» **Directions**
Pick out each line of the records in which the word "pixels" appears.

» **Scenes as source code**
------------------------------------------------

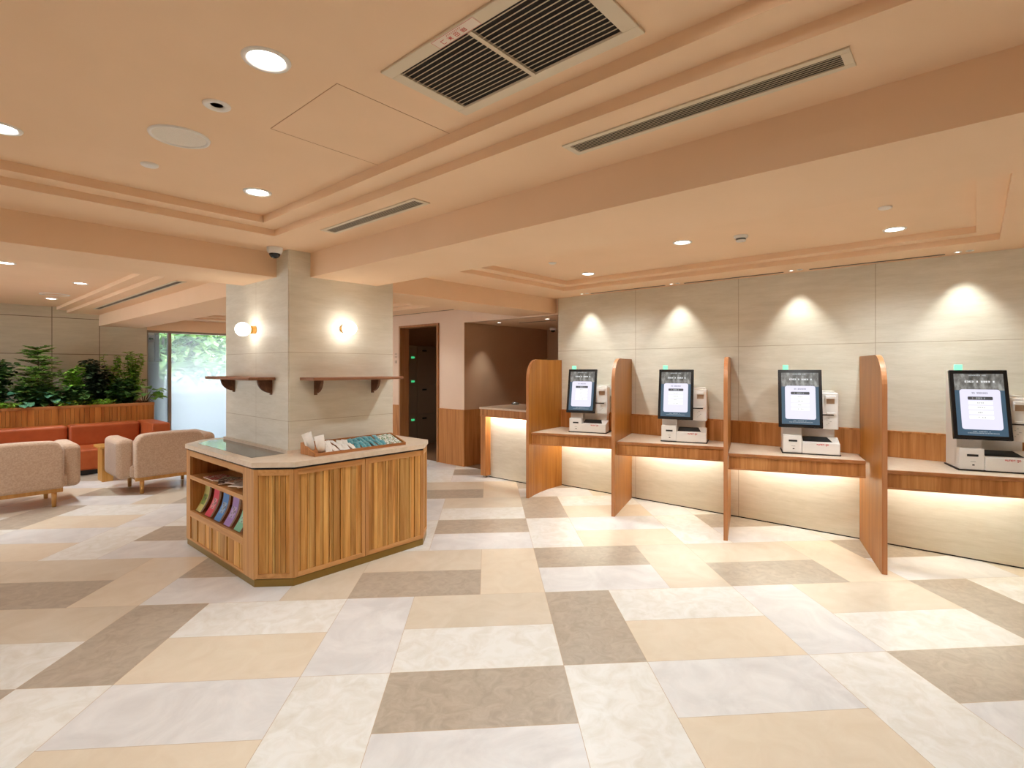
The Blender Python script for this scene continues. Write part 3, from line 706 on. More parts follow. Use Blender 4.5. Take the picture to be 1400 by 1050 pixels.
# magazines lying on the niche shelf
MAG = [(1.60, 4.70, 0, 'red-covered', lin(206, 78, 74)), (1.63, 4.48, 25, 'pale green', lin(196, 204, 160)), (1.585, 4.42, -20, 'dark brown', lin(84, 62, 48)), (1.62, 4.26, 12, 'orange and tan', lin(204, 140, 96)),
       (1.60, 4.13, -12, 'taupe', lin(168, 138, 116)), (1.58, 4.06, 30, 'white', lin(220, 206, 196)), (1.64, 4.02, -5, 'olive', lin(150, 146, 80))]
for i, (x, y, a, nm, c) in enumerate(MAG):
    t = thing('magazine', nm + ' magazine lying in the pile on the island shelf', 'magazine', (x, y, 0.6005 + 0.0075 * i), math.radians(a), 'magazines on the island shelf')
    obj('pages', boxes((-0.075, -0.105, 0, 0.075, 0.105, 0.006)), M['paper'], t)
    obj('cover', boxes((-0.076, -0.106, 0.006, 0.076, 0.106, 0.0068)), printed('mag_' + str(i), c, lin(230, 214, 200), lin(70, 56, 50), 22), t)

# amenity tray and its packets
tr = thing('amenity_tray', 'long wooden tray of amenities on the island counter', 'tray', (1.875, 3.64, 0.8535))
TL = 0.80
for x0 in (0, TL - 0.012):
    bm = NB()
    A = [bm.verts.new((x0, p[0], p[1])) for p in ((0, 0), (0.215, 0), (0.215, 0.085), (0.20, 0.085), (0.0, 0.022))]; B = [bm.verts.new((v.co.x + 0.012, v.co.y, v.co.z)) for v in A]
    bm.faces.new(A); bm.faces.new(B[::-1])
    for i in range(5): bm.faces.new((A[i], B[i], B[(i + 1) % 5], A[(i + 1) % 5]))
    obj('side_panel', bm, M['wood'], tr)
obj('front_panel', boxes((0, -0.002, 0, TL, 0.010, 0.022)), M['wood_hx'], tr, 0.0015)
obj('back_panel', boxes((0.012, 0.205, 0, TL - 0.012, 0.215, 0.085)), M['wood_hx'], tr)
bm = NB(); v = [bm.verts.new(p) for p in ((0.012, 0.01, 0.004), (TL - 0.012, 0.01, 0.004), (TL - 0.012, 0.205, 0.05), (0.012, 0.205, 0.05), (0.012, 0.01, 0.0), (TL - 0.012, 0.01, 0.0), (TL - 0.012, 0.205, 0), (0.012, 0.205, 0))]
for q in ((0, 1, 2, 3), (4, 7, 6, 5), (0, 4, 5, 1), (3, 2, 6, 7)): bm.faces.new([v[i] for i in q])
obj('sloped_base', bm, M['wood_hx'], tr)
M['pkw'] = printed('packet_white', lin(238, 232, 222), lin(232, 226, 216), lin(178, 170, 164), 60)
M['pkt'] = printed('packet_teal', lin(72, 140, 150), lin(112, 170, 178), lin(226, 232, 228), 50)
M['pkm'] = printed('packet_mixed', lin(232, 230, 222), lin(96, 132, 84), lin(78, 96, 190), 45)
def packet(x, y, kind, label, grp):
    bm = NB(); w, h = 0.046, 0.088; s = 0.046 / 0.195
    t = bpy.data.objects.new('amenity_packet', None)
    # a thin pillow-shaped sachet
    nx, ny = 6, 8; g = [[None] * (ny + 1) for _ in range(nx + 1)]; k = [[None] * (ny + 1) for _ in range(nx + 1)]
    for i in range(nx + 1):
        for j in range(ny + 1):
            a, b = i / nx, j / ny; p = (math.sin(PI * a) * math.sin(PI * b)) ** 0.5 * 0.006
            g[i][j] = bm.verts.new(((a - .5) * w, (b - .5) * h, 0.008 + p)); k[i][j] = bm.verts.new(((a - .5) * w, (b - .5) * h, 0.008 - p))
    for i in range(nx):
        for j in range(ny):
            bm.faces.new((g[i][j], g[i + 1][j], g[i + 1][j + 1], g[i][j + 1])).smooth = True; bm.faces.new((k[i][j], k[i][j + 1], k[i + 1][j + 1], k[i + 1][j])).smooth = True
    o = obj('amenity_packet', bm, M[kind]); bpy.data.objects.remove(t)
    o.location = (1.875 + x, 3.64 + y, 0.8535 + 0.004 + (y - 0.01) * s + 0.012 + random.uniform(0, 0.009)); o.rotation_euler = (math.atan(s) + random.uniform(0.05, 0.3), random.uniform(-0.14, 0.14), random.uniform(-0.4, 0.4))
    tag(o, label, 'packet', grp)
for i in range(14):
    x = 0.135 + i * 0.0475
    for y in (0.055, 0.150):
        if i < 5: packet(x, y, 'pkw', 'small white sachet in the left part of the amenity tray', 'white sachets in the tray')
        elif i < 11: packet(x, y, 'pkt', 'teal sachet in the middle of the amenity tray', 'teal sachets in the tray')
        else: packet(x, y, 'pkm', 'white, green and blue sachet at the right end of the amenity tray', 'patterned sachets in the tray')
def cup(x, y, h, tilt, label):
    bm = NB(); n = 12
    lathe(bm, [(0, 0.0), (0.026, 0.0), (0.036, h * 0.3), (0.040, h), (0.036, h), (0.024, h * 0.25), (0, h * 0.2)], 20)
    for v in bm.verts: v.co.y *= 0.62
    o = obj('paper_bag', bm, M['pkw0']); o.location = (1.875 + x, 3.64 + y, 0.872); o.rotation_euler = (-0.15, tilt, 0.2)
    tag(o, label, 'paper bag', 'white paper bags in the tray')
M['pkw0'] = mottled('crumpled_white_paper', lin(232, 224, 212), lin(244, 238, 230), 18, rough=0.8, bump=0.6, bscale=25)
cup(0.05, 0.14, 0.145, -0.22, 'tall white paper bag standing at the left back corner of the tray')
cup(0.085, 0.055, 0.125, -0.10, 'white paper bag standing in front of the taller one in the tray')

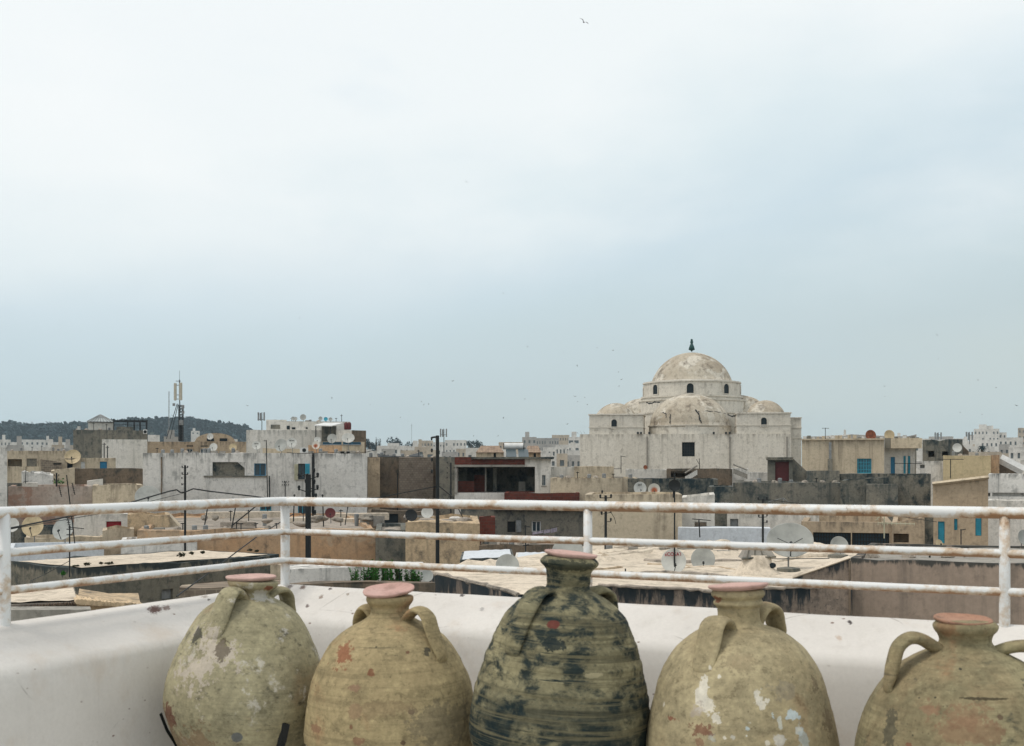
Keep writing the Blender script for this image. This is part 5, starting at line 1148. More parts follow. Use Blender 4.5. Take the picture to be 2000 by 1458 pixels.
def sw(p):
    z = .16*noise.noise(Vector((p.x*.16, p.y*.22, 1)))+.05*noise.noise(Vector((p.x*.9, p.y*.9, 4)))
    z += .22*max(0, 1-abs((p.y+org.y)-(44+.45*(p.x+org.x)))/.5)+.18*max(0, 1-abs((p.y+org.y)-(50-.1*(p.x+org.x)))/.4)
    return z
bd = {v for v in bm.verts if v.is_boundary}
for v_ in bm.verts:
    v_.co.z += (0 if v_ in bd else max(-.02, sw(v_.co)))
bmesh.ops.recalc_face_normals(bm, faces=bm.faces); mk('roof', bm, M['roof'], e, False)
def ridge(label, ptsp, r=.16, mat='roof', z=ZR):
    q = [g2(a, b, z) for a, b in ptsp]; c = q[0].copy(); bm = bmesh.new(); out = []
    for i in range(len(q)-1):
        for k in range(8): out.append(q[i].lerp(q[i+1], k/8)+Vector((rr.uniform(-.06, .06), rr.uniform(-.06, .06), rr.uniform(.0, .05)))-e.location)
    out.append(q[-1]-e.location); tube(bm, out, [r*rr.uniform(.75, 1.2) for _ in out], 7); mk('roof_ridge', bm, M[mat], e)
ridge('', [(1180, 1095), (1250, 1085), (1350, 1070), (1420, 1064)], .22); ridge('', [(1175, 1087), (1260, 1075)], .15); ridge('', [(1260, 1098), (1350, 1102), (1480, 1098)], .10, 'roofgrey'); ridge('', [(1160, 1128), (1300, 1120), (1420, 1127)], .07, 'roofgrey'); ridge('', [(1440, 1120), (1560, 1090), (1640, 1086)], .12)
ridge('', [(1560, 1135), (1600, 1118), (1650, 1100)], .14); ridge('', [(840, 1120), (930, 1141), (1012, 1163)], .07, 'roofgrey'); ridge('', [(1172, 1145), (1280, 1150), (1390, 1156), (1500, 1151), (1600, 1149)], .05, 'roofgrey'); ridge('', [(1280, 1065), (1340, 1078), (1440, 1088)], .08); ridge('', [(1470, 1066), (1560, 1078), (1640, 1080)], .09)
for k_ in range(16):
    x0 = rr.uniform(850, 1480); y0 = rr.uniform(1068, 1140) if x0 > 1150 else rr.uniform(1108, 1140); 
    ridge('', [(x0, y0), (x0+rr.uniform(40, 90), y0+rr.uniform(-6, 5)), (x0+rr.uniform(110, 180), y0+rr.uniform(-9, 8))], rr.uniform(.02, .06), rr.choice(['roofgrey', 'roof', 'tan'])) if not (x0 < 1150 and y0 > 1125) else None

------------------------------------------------

» **Finished exercise**
The Blender Python script for this scene continues. Write part 3, from line 706 on. More parts follow. Use Blender 4.5. Take the picture to be 1400 by 1050 pixels.
Keep writing the Blender script for this image. This is part 5, starting at line 1148. More parts follow. Use Blender 4.5. Take the picture to be 2000 by 1458 pixels.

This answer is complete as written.